2. High Attention to Detail for a Home Delivery
When delivering items to your customers’ home — especially high-value items — it’s important to take a high level of care in packaging the products, so that you can reduce damage during transit and create a delightful unpacking experience.
One such example would be from Mark and Fold, a stationery brand based in the United Kingdom. Every single package is hand-wrapped and includes a handwritten receipt and a white ribbon. You can tell how much care they put into each one of their packages because of the images they share on their Instagram:
Try to provide a similar experience by taking exceptional care when packaging your customers’ orders. You may not have to go as far as handwriting notes, but even including a “thank you” slip with a discount code will be enough to provide a white-glove experience.
3. Timely Communication for an In-Person Service
If you visit customers’ homes when you provide your services — or even have them come to you — then communicating with them is key for them to feel like they’re receiving white-glove service. For instance, if you’re on the way, you might give them a call letting them know. Or if you need to reschedule, you might let them know days in advance instead of an hour before the appointment.
One such example would be from Arrow Exterminators, a pest control company.

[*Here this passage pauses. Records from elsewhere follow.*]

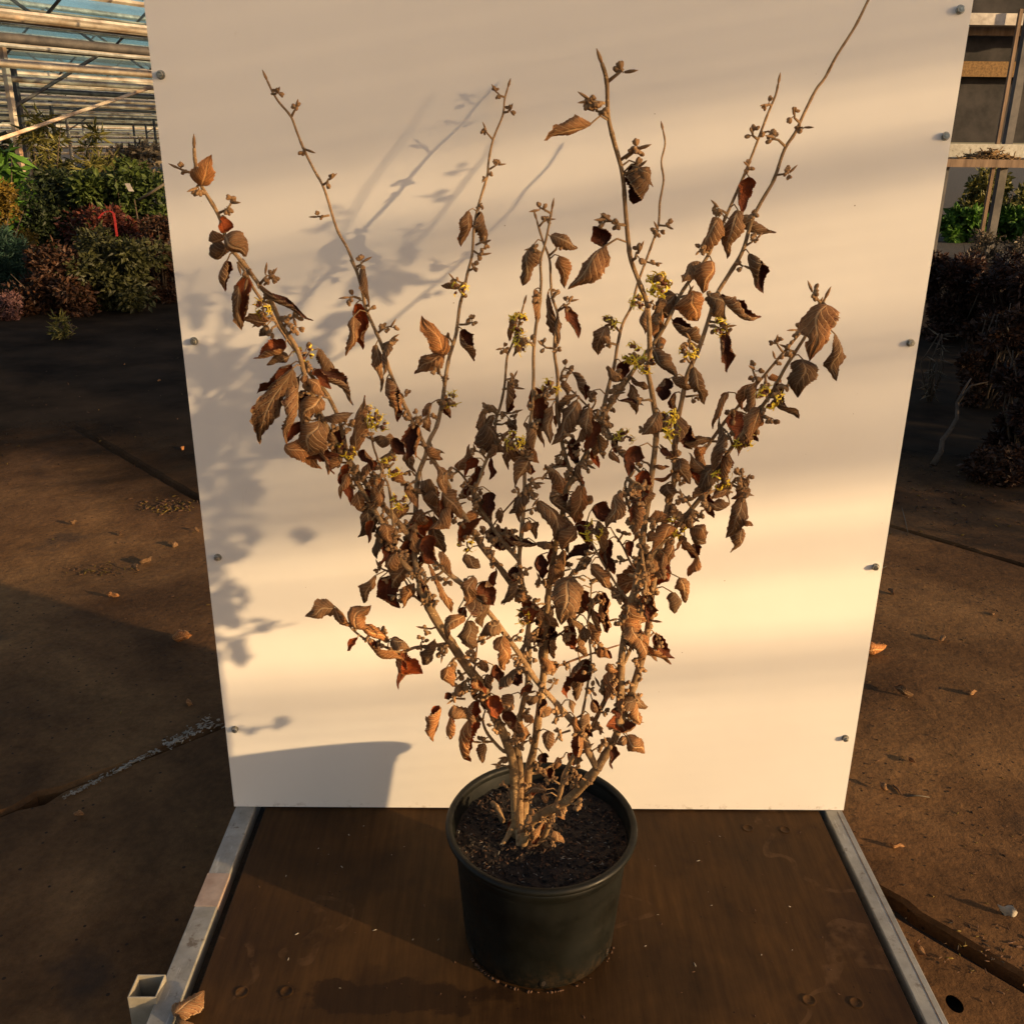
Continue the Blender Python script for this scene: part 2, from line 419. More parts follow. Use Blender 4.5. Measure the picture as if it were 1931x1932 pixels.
def mat_shade_film():  # floor shade painted as a dark film that fades out at its near edge
    a = N('painted_shade_film', .95); a.b.inputs['Specular IOR Level'].default_value = .04; v = a.coord()
    a.color(a.ramp(a.noise(v, 2.2, 7, .65), ((.35, (.010, .0075, .0055)), (.65, (.034, .024, .016)))))
    sx = a.n('SeparateXYZ'); a.l(a.tc.outputs['UV'], sx.inputs[0])
    e = a.math('ADD', a.math('MULTIPLY', sx.outputs[1], 2.6), a.math('MULTIPLY', a.math('SUBTRACT', a.noise(v, 1.6, 8, .68, .6), .5), 1.5))
    tp = a.n('BsdfTransparent'); mx = a.n('MixShader'); a.l(a.ramp(e, ((.05, 0.0), (.85, 1.0))), mx.inputs[0]); a.l(tp.outputs[0], mx.inputs[1]); a.l(a.b.outputs[0], mx.inputs[2]); a.l(mx.outputs[0], a.out.inputs[0])
    return a.m
M['mat'] = mat_shade_film()
def shade_film(x0, x1, y0, y1, slant, seed):  # thin dark sheet whose colour stands in for shade on the far floor
    m = MB(); m.uv = []; nx, ny = 120, 30
    for j in range(ny + 1):
        for i in range(nx + 1):
            x = x0 + (x1 - x0) * i / nx; ya = y0 + slant * (x - x0) + .45 * mnoise.noise(Vector((x * 1.1, seed, 0))) + .16 * mnoise.noise(Vector((x * 4, seed, 2))) + .05 * mnoise.noise(Vector((x * 14, seed, 2)))
            y = ya + (y1 - ya) * (j / ny) ** 1.4
            m.uv.append((i / nx, (y - ya) / 3.0)); m.v.append(Vector((x, y, GZ + .006 + .004 * max(0, mnoise.noise(Vector((x * 2.4, y * 2.4, seed)))))))
    for j in range(ny):
        for i in range(nx): a = j * (nx + 1) + i; m.face((a, a + 1, a + nx + 2, a + nx + 1), 0, True)
    tag(m.build('floor_shade', M['mat']), kind='structure')
shade_film(-9, -.9, 4.7, 13, -.14, 1); shade_film(1.25, 9, 3.7, 13, -.06, 5)
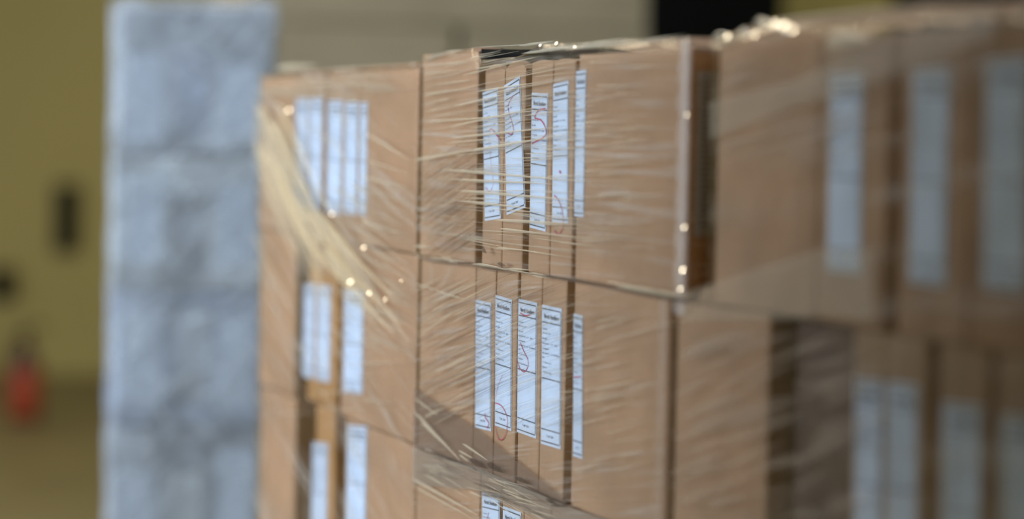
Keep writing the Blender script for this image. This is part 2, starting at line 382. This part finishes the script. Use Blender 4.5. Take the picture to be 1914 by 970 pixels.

I booked them for a last-minute service and received updates every step of the way, down to the moment they pulled into my driveway. The representative was quick, kind, and efficient. This made me feel like I was receiving white-glove service and that the company was truly committed to eliminating the problem in my home.
Try to show a similar commitment to your customers by communicating every step of the way.
White-Glove Service is the Future of Customer Support
White-glove customer service is the next evolution of effective customer support. With the templates and steps we shared in this post, you’ll be well on the way to providing a white-glove experience at your business and creating an army of loyal brand advocates.